Rockets

| June 02, 2020

A small group of strangers gathered on Memorial Island at 4:00 AM on February 8, 2010 to watch the last space shuttle pierce the night sky over Florida. Following the launch, we quietly shared our mutual sense of having lost something. Since President Kennedy announced the beginning of the race to the moon, manned missions to outer space seemed to be a natural part of society’s continual progress. For 27 years, space-shuttle launches became so common that unexpectedly seeing one while waiting at a traffic light became unremarkable. Ironically, missions to the International Space Station now required the assistance of the nation that initially triggered the creation of the National Aeronautics and Space Administration (NASA) in 1958.

Cape Canaveral became the home to America’s rocket ambitions when our government relocated Nazi rocket scientists there after the war. According to historian Gary R. Mormino, “Florida’s space age began with the firing of a 56-foot, 14-ton missile consisting of a German-built V-2 rocket with an American-developed WAC-Bumper in its nose.” 1 The desire to expand America’s space goals resulted from the Soviet Union’s success in launching the space-orbiter Sputnik. The contest changed an unpopulated backwater from a little-known producer of citrus into a scientific center teeming with engineers. Mormino notes that “Melbourne High and Satellite High soon led the state in National Merit Scholars.” 2   NASA launched a nation into space and the State of Florida into modernity. The everyday sighting of space shuttles reminded us that the American spirit remained alive. Kennedy expressed that spirit when he said “those who came before us made certain that this country rode the first waves of the industrial revolutions, the first waves of modern invention, and the first wave of nuclear power, and this generation does not intend to founder in the backwash of the coming age of space.” 3 

How then can we not be heartened by the return of Americans to space and to Cape Canaveral? The shared vision of Elon Musk and our leaders at NASA recalls for us the posthumous fulfillment of Kennedy’s dream. The images of the launch and the International Space Station remind many of us of our own youthful dreams. Yet, today we find ourselves witnesses to other familiar images. It took longer for America to implement the decisions of Brown v. Board of Education than to reach the moon. President Kennedy announced his vision of an American on the moon in September of 1962. The following August Martin Luther King Jr. described his own dream on the steps of the Lincoln Memorial. Sadly, we no longer need to visit the Kennedy Library to be reminded of how these two aspirations can coexist in times of crisis.

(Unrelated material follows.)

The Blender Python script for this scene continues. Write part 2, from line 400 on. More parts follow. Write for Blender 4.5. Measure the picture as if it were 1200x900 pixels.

Yet, there is hope. The 1960s show us that we can achieve what seems impossible. We did bridge the 240,000-mile distance between the earth and the moon. We bridged the even greater gap at home with the successes of the Civil Rights Act of 1964 and the Voting Rights Act of 1965. We are beginning to see the opening of businesses around the country and around the world. Tourism seems to be returning to Florida and Disney World is about to reopen. Unprecedented government efforts to stabilize the economy are being accompanied by improvements in the business climate that are better than anticipated. As the recent space launch demonstrates, Americans can still work together to achieve great things. We have high hopes that, through our united efforts, a return to prosperity and opportunity for everyone can be achieved.

1.- 2.) Mormino, Gary R. Land Of Sunshine, State of Dreams (Gainsville: University Of South Florida, 2005), 156-157.

3.) John F. Kennedy Moon Speech - Rice Stadium, September 12, 1962.